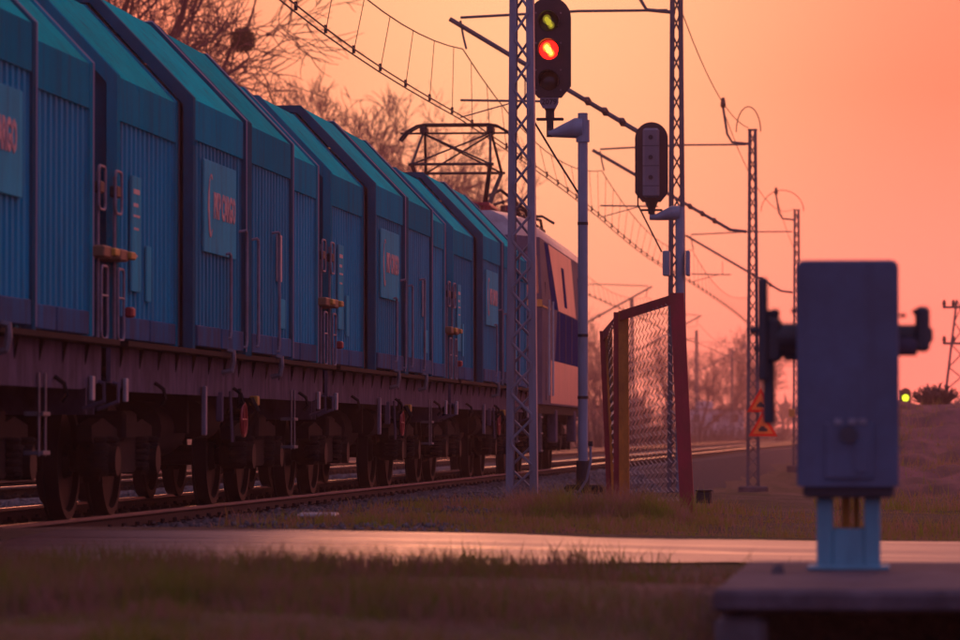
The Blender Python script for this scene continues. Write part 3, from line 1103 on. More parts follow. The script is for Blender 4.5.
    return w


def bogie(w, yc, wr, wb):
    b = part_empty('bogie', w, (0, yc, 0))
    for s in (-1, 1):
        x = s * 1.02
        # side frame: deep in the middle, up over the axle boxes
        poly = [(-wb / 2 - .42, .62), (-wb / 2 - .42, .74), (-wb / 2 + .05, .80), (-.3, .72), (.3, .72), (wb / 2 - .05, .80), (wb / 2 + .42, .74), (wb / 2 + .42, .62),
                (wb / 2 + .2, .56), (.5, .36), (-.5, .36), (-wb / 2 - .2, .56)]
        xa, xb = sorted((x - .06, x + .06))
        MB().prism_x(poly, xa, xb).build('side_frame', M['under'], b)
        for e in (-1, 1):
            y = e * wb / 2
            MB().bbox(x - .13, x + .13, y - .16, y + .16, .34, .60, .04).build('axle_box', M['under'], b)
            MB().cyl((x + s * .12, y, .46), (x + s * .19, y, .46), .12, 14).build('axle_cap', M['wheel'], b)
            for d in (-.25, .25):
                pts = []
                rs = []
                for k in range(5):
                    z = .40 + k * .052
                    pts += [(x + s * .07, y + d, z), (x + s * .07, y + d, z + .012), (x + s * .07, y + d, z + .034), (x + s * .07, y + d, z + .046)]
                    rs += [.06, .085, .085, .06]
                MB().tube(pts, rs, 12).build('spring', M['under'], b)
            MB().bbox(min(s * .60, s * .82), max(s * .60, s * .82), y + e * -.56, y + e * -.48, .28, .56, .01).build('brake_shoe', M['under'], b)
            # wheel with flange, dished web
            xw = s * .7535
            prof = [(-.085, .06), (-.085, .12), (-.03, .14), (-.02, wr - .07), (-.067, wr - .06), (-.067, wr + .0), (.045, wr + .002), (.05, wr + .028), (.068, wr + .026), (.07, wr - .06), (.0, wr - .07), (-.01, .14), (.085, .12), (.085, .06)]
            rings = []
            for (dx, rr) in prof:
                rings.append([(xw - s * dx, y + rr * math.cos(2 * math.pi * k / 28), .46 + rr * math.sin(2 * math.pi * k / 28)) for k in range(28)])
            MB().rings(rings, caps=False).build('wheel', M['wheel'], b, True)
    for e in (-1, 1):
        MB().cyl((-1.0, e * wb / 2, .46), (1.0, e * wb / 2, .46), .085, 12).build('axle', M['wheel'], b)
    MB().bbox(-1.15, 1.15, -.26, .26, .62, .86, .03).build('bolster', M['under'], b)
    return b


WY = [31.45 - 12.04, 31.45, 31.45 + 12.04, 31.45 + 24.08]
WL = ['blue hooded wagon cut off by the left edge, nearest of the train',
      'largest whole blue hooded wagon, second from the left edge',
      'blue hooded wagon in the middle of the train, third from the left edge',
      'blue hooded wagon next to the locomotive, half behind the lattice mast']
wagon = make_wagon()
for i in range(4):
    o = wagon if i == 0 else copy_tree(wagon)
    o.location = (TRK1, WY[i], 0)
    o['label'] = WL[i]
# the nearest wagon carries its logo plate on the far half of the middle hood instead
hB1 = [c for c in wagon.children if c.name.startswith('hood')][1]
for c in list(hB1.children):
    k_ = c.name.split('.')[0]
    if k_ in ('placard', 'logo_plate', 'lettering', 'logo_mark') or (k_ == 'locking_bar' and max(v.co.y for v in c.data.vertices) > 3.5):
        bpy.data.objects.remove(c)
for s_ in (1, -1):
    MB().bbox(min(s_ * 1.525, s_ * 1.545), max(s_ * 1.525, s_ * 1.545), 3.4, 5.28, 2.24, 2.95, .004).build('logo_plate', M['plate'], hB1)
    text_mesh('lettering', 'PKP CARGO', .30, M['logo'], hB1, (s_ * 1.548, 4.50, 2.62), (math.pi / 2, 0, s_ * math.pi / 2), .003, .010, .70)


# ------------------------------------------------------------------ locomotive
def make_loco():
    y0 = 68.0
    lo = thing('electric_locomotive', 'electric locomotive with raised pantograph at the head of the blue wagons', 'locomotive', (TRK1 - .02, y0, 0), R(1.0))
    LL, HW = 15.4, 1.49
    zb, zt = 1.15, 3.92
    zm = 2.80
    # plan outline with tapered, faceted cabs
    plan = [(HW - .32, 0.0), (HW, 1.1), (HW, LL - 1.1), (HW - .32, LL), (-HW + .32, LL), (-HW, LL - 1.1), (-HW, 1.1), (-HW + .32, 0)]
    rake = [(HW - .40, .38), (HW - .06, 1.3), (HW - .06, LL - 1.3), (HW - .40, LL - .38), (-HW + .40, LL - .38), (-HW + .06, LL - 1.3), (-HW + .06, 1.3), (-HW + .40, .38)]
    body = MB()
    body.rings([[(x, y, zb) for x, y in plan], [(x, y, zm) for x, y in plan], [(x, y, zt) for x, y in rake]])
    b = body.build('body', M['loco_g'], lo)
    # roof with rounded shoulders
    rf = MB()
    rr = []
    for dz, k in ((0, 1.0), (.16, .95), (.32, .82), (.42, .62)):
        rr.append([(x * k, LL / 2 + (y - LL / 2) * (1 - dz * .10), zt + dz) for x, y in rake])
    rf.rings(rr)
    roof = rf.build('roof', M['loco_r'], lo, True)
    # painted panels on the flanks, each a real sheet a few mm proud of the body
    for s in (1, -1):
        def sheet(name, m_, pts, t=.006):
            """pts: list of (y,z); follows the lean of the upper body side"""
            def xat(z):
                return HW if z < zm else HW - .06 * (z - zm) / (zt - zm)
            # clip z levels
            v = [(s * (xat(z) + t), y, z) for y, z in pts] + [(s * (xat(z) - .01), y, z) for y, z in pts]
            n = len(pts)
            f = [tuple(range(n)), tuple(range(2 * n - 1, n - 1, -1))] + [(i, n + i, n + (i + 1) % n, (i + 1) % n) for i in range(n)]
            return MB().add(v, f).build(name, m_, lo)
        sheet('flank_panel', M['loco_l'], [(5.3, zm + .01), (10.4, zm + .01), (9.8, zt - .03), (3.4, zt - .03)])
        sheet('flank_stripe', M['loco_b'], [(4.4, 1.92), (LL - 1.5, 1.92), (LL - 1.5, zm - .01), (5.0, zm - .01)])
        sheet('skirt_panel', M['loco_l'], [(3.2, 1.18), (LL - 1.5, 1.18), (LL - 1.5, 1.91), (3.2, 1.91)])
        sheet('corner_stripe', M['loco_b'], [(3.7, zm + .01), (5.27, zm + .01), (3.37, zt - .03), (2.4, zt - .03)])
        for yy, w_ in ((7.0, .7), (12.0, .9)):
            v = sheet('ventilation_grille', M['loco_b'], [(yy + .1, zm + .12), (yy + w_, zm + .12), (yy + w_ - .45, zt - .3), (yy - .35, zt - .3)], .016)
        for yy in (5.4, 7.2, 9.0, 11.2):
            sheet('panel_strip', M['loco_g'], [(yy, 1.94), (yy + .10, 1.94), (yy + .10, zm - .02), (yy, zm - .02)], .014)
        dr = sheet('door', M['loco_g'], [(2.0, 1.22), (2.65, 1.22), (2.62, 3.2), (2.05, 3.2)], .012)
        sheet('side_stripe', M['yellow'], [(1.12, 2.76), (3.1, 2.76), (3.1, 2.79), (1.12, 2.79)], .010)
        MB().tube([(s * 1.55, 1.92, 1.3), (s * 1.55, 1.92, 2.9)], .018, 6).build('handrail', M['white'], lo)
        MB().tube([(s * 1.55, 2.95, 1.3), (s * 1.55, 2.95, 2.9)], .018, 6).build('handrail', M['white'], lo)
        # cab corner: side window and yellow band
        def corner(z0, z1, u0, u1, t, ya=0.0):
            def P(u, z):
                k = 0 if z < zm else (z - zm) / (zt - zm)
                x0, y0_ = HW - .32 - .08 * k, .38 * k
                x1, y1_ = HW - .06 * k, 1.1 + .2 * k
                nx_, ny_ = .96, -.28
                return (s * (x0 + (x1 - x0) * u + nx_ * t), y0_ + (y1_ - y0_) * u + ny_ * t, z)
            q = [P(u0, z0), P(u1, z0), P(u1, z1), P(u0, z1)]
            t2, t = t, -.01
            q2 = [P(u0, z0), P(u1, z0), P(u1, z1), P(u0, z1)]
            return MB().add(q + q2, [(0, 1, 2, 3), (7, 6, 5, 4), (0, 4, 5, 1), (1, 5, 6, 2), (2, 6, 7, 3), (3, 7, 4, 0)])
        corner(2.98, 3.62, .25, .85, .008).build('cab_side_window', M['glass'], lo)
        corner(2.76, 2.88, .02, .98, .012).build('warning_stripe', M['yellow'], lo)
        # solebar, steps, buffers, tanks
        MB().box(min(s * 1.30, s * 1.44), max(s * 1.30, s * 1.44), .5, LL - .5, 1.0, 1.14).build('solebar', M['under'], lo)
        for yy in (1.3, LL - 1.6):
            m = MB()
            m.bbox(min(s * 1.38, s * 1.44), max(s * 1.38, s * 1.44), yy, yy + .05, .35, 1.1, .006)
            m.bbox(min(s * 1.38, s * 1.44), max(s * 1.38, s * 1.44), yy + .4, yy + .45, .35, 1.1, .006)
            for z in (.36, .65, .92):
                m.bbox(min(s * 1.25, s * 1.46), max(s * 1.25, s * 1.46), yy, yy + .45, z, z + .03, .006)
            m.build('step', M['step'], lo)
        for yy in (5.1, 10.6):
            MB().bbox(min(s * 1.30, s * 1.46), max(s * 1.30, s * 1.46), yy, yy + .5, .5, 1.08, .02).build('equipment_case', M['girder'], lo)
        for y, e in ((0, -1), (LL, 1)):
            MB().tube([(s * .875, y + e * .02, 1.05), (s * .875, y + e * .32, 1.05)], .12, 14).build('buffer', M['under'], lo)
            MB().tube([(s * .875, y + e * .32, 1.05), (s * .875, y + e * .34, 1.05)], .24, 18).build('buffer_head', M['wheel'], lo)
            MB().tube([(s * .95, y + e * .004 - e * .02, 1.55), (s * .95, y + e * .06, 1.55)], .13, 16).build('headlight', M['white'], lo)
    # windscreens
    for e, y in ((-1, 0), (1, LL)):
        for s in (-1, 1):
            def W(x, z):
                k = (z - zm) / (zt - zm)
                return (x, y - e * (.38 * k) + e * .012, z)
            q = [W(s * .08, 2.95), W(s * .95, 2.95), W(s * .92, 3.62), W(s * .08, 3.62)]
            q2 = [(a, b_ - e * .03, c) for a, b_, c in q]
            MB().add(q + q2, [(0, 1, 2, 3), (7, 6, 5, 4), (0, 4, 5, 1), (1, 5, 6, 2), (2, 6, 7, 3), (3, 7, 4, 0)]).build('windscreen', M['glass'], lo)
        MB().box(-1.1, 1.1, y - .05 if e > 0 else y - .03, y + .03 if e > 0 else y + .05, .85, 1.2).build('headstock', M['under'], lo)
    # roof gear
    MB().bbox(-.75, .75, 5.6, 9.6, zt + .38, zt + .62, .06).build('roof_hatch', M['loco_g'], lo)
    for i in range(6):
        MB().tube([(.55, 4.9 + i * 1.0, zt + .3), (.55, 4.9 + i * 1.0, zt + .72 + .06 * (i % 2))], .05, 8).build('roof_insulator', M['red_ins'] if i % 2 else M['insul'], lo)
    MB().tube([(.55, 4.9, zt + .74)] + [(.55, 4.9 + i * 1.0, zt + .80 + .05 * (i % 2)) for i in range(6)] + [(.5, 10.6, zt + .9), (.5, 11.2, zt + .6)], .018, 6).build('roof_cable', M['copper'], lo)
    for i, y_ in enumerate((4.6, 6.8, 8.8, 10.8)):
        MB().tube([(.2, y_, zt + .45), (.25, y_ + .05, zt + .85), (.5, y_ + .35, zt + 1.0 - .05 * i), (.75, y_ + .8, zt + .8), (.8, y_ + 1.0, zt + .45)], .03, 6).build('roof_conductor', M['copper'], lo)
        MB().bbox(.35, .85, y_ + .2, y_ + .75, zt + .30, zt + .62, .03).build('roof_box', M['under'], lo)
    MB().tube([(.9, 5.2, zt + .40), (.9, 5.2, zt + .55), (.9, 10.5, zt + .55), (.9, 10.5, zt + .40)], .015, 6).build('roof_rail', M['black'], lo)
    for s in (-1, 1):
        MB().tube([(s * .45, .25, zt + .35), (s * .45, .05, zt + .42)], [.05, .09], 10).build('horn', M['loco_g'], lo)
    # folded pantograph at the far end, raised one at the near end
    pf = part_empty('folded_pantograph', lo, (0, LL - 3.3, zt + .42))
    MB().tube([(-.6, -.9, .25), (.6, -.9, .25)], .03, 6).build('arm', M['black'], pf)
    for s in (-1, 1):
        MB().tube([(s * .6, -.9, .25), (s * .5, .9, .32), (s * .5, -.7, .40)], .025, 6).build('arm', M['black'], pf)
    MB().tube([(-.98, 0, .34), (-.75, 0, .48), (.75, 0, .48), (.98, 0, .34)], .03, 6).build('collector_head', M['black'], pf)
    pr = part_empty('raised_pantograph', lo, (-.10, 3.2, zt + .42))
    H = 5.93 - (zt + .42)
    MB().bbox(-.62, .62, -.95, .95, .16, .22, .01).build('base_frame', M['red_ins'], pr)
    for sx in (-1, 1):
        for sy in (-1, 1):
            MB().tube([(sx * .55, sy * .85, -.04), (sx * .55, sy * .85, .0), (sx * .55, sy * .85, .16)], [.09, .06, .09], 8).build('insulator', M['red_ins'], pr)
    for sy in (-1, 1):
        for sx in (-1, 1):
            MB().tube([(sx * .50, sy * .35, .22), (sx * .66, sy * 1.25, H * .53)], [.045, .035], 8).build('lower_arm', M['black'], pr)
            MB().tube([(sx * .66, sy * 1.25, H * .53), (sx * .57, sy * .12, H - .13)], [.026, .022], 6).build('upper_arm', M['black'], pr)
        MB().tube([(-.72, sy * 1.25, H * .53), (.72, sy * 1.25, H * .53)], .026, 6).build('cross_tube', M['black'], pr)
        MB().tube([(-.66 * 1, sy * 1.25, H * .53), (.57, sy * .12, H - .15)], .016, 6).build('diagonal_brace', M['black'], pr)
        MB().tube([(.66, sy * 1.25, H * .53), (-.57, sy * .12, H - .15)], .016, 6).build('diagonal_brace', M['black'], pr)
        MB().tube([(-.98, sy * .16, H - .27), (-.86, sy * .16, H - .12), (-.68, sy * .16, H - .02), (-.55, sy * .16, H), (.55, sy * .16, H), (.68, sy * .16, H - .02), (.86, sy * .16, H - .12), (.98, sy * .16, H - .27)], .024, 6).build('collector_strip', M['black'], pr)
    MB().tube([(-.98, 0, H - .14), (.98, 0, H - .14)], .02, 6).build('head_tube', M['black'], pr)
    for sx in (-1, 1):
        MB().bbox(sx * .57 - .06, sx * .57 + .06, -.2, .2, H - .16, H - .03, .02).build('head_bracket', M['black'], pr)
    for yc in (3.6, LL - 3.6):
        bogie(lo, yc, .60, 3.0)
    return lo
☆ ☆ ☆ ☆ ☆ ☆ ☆
Every line containing the string "from" must be listed.

== Written solution ==
The Blender Python script for this scene continues. Write part 3, from line 1103 on. More parts follow. The script is for Blender 4.5.
      'largest whole blue hooded wagon, second from the left edge',
      'blue hooded wagon in the middle of the train, third from the left edge',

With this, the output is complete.